(Description of the task):
Where does the string "Treat" appear in the records? Copy every line that contains it.

---- Given records

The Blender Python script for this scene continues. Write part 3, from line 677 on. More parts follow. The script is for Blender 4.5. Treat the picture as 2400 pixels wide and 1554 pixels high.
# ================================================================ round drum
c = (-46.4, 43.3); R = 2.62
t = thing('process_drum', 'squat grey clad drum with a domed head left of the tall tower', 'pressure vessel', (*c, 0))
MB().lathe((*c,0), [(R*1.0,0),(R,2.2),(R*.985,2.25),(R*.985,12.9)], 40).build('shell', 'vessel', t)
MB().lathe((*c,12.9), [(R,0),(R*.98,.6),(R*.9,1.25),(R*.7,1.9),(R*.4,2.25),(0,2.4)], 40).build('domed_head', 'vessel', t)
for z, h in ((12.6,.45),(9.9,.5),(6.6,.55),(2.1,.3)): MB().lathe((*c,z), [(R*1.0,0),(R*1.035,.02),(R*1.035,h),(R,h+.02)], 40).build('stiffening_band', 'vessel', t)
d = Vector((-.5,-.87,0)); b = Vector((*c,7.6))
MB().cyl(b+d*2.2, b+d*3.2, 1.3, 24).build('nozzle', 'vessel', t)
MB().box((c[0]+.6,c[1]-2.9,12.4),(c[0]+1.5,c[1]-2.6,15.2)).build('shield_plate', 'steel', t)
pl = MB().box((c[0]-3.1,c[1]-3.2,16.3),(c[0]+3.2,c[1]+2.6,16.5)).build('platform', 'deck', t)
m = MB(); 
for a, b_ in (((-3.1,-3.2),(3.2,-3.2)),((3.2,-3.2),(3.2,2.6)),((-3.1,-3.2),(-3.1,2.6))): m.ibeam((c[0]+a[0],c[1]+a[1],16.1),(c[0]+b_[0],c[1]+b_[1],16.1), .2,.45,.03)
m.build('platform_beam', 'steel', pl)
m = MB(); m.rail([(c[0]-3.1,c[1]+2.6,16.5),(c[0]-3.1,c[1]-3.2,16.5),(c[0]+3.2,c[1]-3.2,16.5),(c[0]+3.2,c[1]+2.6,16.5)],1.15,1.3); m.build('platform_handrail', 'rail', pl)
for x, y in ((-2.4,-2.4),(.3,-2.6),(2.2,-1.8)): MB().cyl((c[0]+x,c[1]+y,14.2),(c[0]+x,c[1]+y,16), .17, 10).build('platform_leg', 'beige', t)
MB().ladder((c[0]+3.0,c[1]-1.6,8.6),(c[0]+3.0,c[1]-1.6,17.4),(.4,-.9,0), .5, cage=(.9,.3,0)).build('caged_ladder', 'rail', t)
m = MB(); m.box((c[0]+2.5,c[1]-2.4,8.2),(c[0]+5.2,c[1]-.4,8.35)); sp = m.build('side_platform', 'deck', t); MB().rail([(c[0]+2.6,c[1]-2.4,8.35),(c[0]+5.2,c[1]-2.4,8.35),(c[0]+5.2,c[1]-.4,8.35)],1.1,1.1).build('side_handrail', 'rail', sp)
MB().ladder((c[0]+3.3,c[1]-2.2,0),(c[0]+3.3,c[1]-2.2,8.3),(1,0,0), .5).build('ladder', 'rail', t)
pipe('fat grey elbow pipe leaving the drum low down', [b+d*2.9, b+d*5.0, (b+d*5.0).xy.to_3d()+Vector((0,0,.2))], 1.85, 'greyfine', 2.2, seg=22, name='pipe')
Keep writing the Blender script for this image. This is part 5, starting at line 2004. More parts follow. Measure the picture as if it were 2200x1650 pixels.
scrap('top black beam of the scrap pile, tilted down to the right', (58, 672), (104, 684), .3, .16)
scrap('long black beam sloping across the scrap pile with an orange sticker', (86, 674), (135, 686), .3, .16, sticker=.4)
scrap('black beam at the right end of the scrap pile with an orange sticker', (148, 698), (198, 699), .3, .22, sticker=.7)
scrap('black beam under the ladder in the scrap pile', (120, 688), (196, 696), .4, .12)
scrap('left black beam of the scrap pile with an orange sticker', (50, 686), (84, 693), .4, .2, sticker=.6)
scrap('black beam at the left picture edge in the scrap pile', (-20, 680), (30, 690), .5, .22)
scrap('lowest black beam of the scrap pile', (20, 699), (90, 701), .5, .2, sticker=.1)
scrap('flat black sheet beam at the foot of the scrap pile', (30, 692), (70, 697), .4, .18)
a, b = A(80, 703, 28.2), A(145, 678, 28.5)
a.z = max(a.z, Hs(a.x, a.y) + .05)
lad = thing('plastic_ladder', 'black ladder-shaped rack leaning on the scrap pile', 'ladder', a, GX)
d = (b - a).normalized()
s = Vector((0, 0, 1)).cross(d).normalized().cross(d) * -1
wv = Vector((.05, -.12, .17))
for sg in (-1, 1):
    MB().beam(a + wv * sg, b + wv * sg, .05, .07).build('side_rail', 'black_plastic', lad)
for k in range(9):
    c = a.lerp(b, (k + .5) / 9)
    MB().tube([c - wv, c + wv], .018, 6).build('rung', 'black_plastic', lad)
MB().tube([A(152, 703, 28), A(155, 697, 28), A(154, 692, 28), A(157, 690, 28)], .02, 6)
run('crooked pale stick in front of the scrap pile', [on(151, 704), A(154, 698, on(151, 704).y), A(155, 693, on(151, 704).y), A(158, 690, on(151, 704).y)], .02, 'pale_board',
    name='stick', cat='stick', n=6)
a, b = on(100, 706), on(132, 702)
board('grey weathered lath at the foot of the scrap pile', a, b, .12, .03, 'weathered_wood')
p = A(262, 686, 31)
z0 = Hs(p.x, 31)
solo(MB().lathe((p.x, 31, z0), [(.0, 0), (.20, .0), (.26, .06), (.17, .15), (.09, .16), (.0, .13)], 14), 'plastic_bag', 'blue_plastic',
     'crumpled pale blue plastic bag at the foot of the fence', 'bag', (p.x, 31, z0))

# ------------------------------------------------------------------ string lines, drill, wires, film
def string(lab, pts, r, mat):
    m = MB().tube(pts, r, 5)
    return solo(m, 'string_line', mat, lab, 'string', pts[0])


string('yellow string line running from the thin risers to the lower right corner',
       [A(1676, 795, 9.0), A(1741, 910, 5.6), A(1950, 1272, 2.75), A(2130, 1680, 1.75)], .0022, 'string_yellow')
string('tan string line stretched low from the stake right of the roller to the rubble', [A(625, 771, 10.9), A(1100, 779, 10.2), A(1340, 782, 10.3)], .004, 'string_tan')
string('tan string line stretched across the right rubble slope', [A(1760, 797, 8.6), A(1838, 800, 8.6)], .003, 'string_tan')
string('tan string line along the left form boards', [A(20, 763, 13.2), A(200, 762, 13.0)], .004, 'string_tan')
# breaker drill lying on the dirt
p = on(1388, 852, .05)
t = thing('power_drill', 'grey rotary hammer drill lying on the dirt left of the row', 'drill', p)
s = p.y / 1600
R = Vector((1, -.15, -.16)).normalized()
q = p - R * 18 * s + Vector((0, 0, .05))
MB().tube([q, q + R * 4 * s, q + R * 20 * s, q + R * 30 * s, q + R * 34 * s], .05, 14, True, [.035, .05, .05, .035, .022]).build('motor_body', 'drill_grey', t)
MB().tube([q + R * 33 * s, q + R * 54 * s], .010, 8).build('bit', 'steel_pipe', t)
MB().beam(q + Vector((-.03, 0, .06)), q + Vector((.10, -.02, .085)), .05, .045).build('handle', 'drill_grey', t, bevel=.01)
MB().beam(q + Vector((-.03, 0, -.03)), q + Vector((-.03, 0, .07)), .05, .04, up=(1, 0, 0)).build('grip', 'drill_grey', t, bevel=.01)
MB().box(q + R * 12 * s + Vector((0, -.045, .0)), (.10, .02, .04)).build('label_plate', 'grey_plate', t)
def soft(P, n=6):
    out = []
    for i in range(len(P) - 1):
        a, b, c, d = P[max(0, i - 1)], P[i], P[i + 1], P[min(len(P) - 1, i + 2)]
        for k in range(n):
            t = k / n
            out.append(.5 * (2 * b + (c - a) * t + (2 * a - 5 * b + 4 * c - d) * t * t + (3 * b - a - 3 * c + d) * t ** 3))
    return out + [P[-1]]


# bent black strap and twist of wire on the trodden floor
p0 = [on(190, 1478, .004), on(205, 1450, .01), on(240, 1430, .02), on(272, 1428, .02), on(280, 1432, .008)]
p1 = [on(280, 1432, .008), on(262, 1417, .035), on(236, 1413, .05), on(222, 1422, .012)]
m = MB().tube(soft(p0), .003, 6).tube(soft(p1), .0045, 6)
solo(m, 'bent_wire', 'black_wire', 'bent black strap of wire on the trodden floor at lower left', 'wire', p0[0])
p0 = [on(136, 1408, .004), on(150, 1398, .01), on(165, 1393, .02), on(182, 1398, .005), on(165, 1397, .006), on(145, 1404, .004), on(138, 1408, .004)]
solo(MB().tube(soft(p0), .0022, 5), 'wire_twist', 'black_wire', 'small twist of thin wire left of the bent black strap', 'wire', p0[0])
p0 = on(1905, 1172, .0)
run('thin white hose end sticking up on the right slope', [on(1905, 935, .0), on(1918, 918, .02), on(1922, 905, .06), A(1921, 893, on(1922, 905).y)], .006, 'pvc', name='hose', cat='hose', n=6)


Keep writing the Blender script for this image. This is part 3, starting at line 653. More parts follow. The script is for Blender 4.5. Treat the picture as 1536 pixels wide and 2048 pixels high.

--------

(Result):
The Blender Python script for this scene continues. Write part 3, from line 677 on. More parts follow. The script is for Blender 4.5. Treat the picture as 2400 pixels wide and 1554 pixels high.
Keep writing the Blender script for this image. This is part 3, starting at line 653. More parts follow. The script is for Blender 4.5. Treat the picture as 1536 pixels wide and 2048 pixels high.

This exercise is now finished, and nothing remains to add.